İş cinayetleri işçilerin canını almaya devam ediyor. İstanbul İşçi Sağlığı ve İş Güvenliği Meclisi’nin açıkladığı Ocak ayı raporuna göre, Ocak ayında en az 82 işçi hayatını kaybetti. 82 işçiden 5’i çocuk, 2’si kadın ve 7’si göçmen işçiydi.
Geçtiğimiz ay boyunca işçi ölümleri en çok inşaat, taşımacılık, belediye-genel işler ve ağaç-kâğıt işkollarında meydana geldi. İnşaat sektöründe kış ayı olmasına rağmen 21 işçi yaşamını yitirdi. Taşeronlaştırmanın yaygın, çalışma koşullarının sağlıksız olduğu taşımacılık işkolunda, yollar gerektiği gibi yapılmadığı için sık sık iş kazaları meydana geliyor. Bu nedenle bu işkolunda 12 işçi hayatını kaybetti. Geri dönüşüm ve ev içi çalışmada 10 işçi, Ağaç-kâğıt işkolunda ise 10 işçi patronların kâr hırsından dolayı can verdi.

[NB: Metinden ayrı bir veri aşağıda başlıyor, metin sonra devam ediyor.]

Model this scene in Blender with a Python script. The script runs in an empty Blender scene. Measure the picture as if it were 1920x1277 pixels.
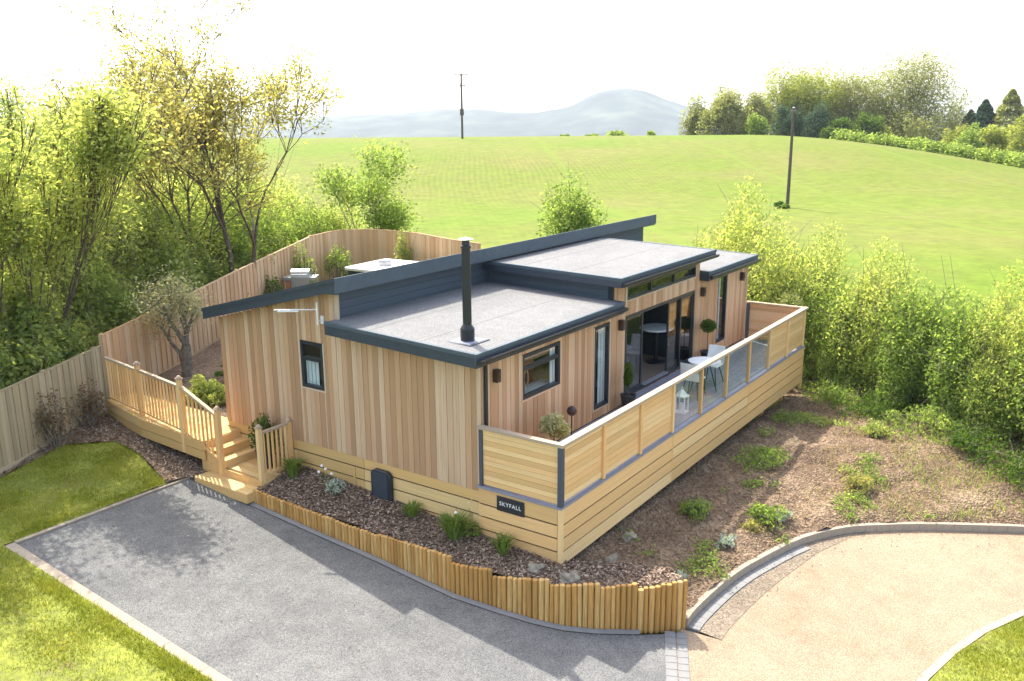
import bpy, math, random
import numpy as np
from mathutils import Vector, Matrix, noise as mnoise
from mathutils.geometry import delaunay_2d_cdt

S = bpy.context.scene
COL = S.collection
R = math.radians
rnd = random.Random(7)

# ------------------------------------------------------------------ camera
CAM = (-11.5075, -7.0571, 6.1563)
PITCH, YAW, ROLL = 0.24263, 0.60811, -0.00716
fw = Vector((math.cos(PITCH) * math.cos(YAW), math.cos(PITCH) * math.sin(YAW), -math.sin(PITCH)))
rt = Vector((math.sin(YAW), -math.cos(YAW), 0))
up = rt.cross(fw)
r2 = math.cos(ROLL) * rt + math.sin(ROLL) * up
u2 = -math.sin(ROLL) * rt + math.cos(ROLL) * up
cd = bpy.data.cameras.new('camera')
cam = bpy.data.objects.new('camera', cd)
COL.objects.link(cam)
m = Matrix((r2, u2, -fw)).transposed().to_4x4()
m.translation = Vector(CAM)
cam.matrix_world = m
cd.sensor_width = 36.0
cd.lens = 36.0 * 1660.77 / 1920.0
cd.clip_start = 0.1
cd.clip_end = 30000
S.camera = cam

# ------------------------------------------------------------------ world, sun, exposure
SUN_TRAVEL = Vector((-0.355, -0.61, -1.0)).normalized()
elev = math.asin(-SUN_TRAVEL.z)
azim = math.atan2(-SUN_TRAVEL.x, -SUN_TRAVEL.y)
W = bpy.data.worlds.new("World")
S.world = W
W.use_nodes = True
nt = W.node_tree
bg = nt.nodes['Background']
sky = nt.nodes.new('ShaderNodeTexSky')
sky.sky_type = 'NISHITA'
sky.sun_disc = False
sky.sun_elevation = elev
sky.sun_rotation = azim
sky.air_density = 1.0
sky.dust_density = 4.0
sky.ozone_density = 1.0
veil = nt.nodes.new('ShaderNodeMix')            # thin white cloud over the whole sky
veil.data_type = 'RGBA'; veil.blend_type = 'ADD'; veil.inputs[0].default_value = 1.0
veil.inputs[7].default_value = (0.85, 0.85, 0.85, 1)
nt.links.new(sky.outputs[0], veil.inputs[6])
nt.links.new(veil.outputs[2], bg.inputs['Color'])
bg.inputs['Strength'].default_value = 0.15
sd = bpy.data.lights.new('sun', 'SUN')
sun = bpy.data.objects.new('sun', sd)
COL.objects.link(sun)
sd.energy = 2.95
sd.angle = R(0.53)
sd.color = (1.0, 0.95, 0.86)
sun.rotation_euler = SUN_TRAVEL.to_track_quat('-Z', 'Y').to_euler()
sun.location = (10, 18, 30)
S.view_settings.view_transform = 'Standard'
S.view_settings.look = 'None'
S.view_settings.gamma = 1.0
S.view_settings.exposure = 1.63
S.view_settings.use_curve_mapping = False
S.render.engine = 'CYCLES'
S.cycles.use_denoising = True
S.cycles.max_bounces = 12
S.cycles.diffuse_bounces = 8
S.cycles.transmission_bounces = 8
S.cycles.transparent_max_bounces = 12
S.cycles.volume_bounces = 0
S.cycles.caustics_reflective = False
S.cycles.caustics_refractive = False

# ------------------------------------------------------------------ materials
def newmat(name):
    mt = bpy.data.materials.new(name)
    mt.use_nodes = True
    n = mt.node_tree
    return mt, n, n.nodes['Principled BSDF']

def node(n, typ, **kw):
    x = n.nodes.new(typ)
    for k, v in kw.items():
        setattr(x, k, v)
    return x

def ramp(n, src, stops):
    r = n.nodes.new('ShaderNodeValToRGB')
    e = r.color_ramp.elements
    while len(e) < len(stops):
        e.new(0.5)
    for el, (p, c) in zip(e, stops):
        el.position = p
        el.color = (*c, 1)
    n.links.new(src, r.inputs[0])
    return r.outputs[0]

def mixc(n, fac, a, b, mode='MIX'):
    x = n.nodes.new('ShaderNodeMix')
    x.data_type = 'RGBA'
    x.blend_type = mode
    for s, v in ((x.inputs[0], fac), (x.inputs[6], a), (x.inputs[7], b)):
        if isinstance(v, (int, float)):
            s.default_value = v
        elif isinstance(v, tuple):
            s.default_value = (*v, 1)
        else:
            n.links.new(v, s)
    return x.outputs[2]

def noise(n, vec, scale, detail=3.0, rough=0.55):
    x = n.nodes.new('ShaderNodeTexNoise')
    x.inputs['Scale'].default_value = scale
    x.inputs['Detail'].default_value = detail
    x.inputs['Roughness'].default_value = rough
    if vec is not None:
        n.links.new(vec, x.inputs['Vector'])
    return x.outputs['Fac']

def coords(n, kind='Object', scale=None, rnd_off=False):
    tc = n.nodes.new('ShaderNodeTexCoord')
    v = tc.outputs[kind]
    if scale or rnd_off:
        mp = n.nodes.new('ShaderNodeMapping')
        if scale:
            mp.inputs['Scale'].default_value = scale
        if rnd_off:
            oi = n.nodes.new('ShaderNodeObjectInfo')
            mu = n.nodes.new('ShaderNodeMath')
            mu.operation = 'MULTIPLY'
            mu.inputs[1].default_value = 57.0
            n.links.new(oi.outputs['Random'], mu.inputs[0])
            n.links.new(mu.outputs[0], mp.inputs['Location'])
        n.links.new(v, mp.inputs['Vector'])
        v = mp.outputs[0]
    return v

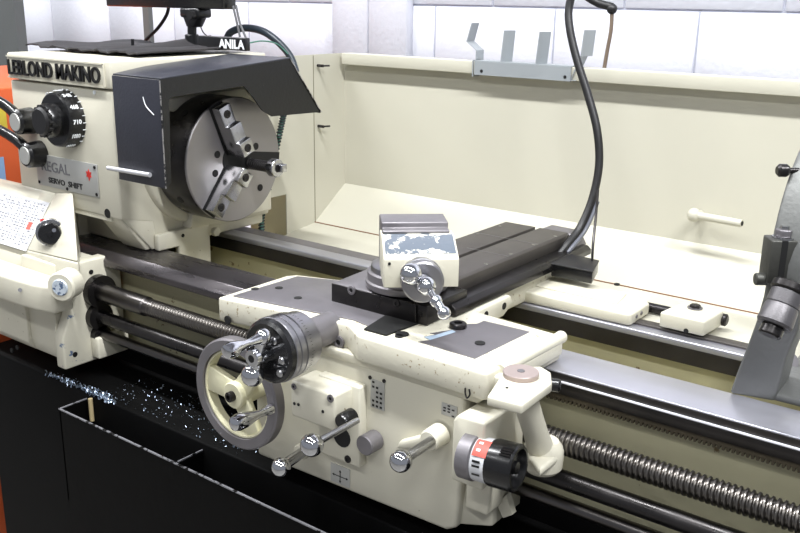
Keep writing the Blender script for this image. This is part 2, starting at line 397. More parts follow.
# nameplate
NP = obj('nameplate', box(B(), (-.392, -.2035, 1.029), (-.178, -.2, 1.096)), PLATE, hs, bevel=.0005, label='silver nameplate reading REGAL SERVO SHIFT with a red leaf mark')
obj('nameplate_title', letters(B(), 'REGAL', (-.372, -.2035, 1.062), (1, 0, 0), (0, 0, 1), .10, .022, .0008, off=.012), GREYL, NP)
obj('nameplate_text', letters(B(), 'SERVO  SHIFT', (-.35, -.2035, 1.038), (1, 0, 0), (0, 0, 1), .12, .012, .0008, off=.02), LETTER, NP)
leaf = [(0, .012), (.003, .006), (.009, .007), (.006, .001), (.008, -.004), (.002, -.004), (.001, -.011), (-.001, -.011), (-.002, -.004), (-.008, -.004), (-.006, .001), (-.009, .007), (-.003, .006)]
obj('red_mark', py_(B(), [(-.205+a, 1.072+b) for a, b in leaf], -.2045, -.2034), RED, NP)
for x, z in ((-.386, 1.09), (-.184, 1.09), (-.386, 1.035), (-.184, 1.035), (-.285, 1.033)): capscrew(NP, (x, -.2035, z), (0, -1, 0), .0035, DARKST, .0015, 'rivet')
# speed dial
DC = V((-.264, -.2, 1.179))
sd = obj('speed_dial', lathe(B(), [(0, .057), (.002, .058), (.008, .057), (.030, .053), (.032, .050), (.032, .02)], DC, (0, -1, 0), 48), PLASTIC, hs)
bm = lathe(B(), [(.03, .034), (.05, .034), (.056, .031)], DC, (0, -1, 0), 36)
bm2 = B(); lathe(bm2, [(.03, .030), (.062, .028), (.066, .024), (.066, 0)], DC, (0, -1, 0), 36)
for k in range(14):
    a = 2*PI*k/14; r = .0285; c = DC+V((math.cos(a)*r, -.03, math.sin(a)*r)); cyl(bm2, c, c+V((0, -.031, 0)), .004, 8)
obj('dial_collar', bm, PLASTIC, sd); obj('dial_knob', bm2, RUBBER, sd)
for k, s in enumerate(('83', '128', '220', '342', '468', '710', '1080', '1800')):
    a0 = math.radians(150-k*30)
    u = V((math.cos(a0), 0, math.sin(a0))); t = V((0, -1, 0)); upv = u.cross(t)
    obj('dial_number', letters(B(), s, DC+u*.0565+V((0, -.027, 0))-u.cross(V((0, 1, 0)))*.0045, V((0, 1, 0)), u.cross(V((0, 1, 0))), .018, .009, .0012, off=.02), WHITEL, sd)
bm = B()
for k in range(16):
    a = math.radians(165-k*14); u = V((math.cos(a), 0, math.sin(a))); c = DC+u*.058
    box(bm, (-.0006, 0, -.0005), (.0006, .006, .0012), u=u.cross(V((0,1,0))), v=V((0,-1,0)), w=u, o=c)
obj('dial_ticks', bm, WHITEL, sd)
bm = cyl(B(), (-.168, -.2, 1.238), (-.168, -.2025, 1.238), .004, 12); obj('pointer_dot', bm, WHITEL, hs)
# shift levers on the front
for (cx_, cz_, lab, ex, ez) in ((-.400, 1.163, 'upper', -.12, .05), (-.376, 1.096, 'lower', -.13, .05)):
    c = V((cx_, -.2, cz_))
    lv = obj('shift_lever', lathe(B(), [(0, .028), (.032, .026), (.037, .022), (.037, 0)], c, (0, -1, 0), 28), PLASTIC, hs)
    cc = c+V((0, -.02, 0)); bm = tube(B(), [cc, cc+V((ex*.4, -.004, ez*.55)), cc+V((ex, -.01, ez))], .013, 12, rf=lambda t: 1-.25*t)
    obj('lever_arm', bm, PLASTIC, lv); obj('lever_cap', lathe(B(), [(.0365, .019), (.039, .018), (.039, 0)], c, (0, -1, 0), 24), PLATE, lv)

# ================================================================== GEARBOX (lower left)
gb = thing('feed_gearbox', 'cream quick change gearbox below the headstock with a printed chart', 'gearbox', (-.4, -.26, .69))
gx0 = -.62
A0 = V((-.4, -.202, 1.018)); sdir = V((0, .098, .140)).normalized(); nrm = V((0, -sdir.z, sdir.y))
def on_plane(px, py, p0, n):
    r = _ray(px, py); return CAM+r*((p0-CAM).dot(n)/r.dot(n))
T1 = on_plane(56, 193.5, A0, nrm); T2 = on_plane(27, 250, A0, nrm); R1 = P(73, 193.5, 'y', -.2035)
fn = (T2-T1).cross(R1-T1).normalized()
if fn.y > 0: fn = -fn
R2 = on_plane(78, 262, T1, fn)
zlow = .925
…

Yaşamını yitiren 5 çocuk işçiden en küçüğü 6 yaşındaki Yücel Arı, Bursa-Yıldırım’da ailesine yardımcı olmak için yine çocuk işçi olan ağabeyleriyle birlikte karton toplarken, kamyonetin altında kalarak hayatını kaybetti. 13 yaşındaki İbrahim Bozkurt demir parçaları toplamak için girdiği bir inşaatta içi su dolu bir havuzun içine düşerek hayatını kaybetti. 17 yaşındaki Mehmet Öztürk koyun otlatırken yaban domuzu saldırısına uğradı. 17 yaşındaki Serdar Özdemir, Ulusoy firmasına ait bir otobüste muavinlik yaparken, geçirdiği trafik kazasında hayatını kaybetti. Bir akaryakıt istasyonunda garson olarak çalışan 17 yaşındaki Osman Avcı, istasyon önünde meydana gelen zincirleme trafik kazasında yaralılara yardım etmek isterken bir aracın çarpmasıyla hayatını kaybetti.
Yaşamını yitiren 2 kadın işçiden 37 yaşındaki elektrik teknisyeni Figen Budak, Kayseri Yahyalı’da HES tribünündeki arıza tamirinden şantiyeye dönerken, aracın şarampole yuvarlanması sonucu hayatını kaybetti. 38 yaşındaki Türkmenistanlı göçmen işçi Inna Zubakova, annesine ve üniversitede okuyan oğluna bakmak için Türkiye’ye gelerek Adana Yüreğir’de yaşlı bir hastaya bakıcılık yapıyordu. Zubakova, sabah 06.00’da kahvaltı hazırladığı sırada kalp krizi geçirerek hayatını kaybetti.
İşçi Sağlığı ve İş Güvenliği Meclisi’nin raporunda, her türlü iş güvencesinden yoksun olan ve İş Sağlığı ve Güvenliği Yasası’na dâhil edilmeyen ev işçilerinin çalışma koşullarına da dikkat çekildi. Ev hizmetlerinde çalışan işçilerin 6331 sayılı yasaya dâhil edilmesi ve çalışma koşullarına insani standartlar getirilmesi talep edildi.
Göçmen işçiliğin Türkiye’de hızla arttığına dikkat çekilen raporda, emek örgütlerine ‘göçmen işçiler ücretleri düşürüyor’ yaygarası yapmak ve dışlamak yerine, Güney Kore Sendikalar Konfederasyonu’nun yaptığı gibi bir göçmen işçi politikası geliştirmeye ve onları örgütleme çağrısı yaptı.
Raporda son birkaç yıl içinde Ocak ve Şubat aylarında meydana gelen iş cinayetlerinde hayatını kaybeden işçiler anıldı. 24 Şubat 2012’de Kozan Gökdere Köprü Barajı ve Hidroelektrik Santrali’nin tünel kapağının patlaması sonucunda sulara kapılarak hayatını kaybeden ve cenazeleri bulunamayan 10 işçi de anıldı.
Rapor şu vurguyla son buldu: “İş cinayetlerinin sorumlusu devlet ve sermayedir. Yaşanan her işçi ölümünde adalet sağlanmalı ve sorumlular en ağır biçimde cezalandırılmalıdır… Bir mezar taşı bile olmayan işçi kardeşlerimizin cenazelerini istiyoruz!”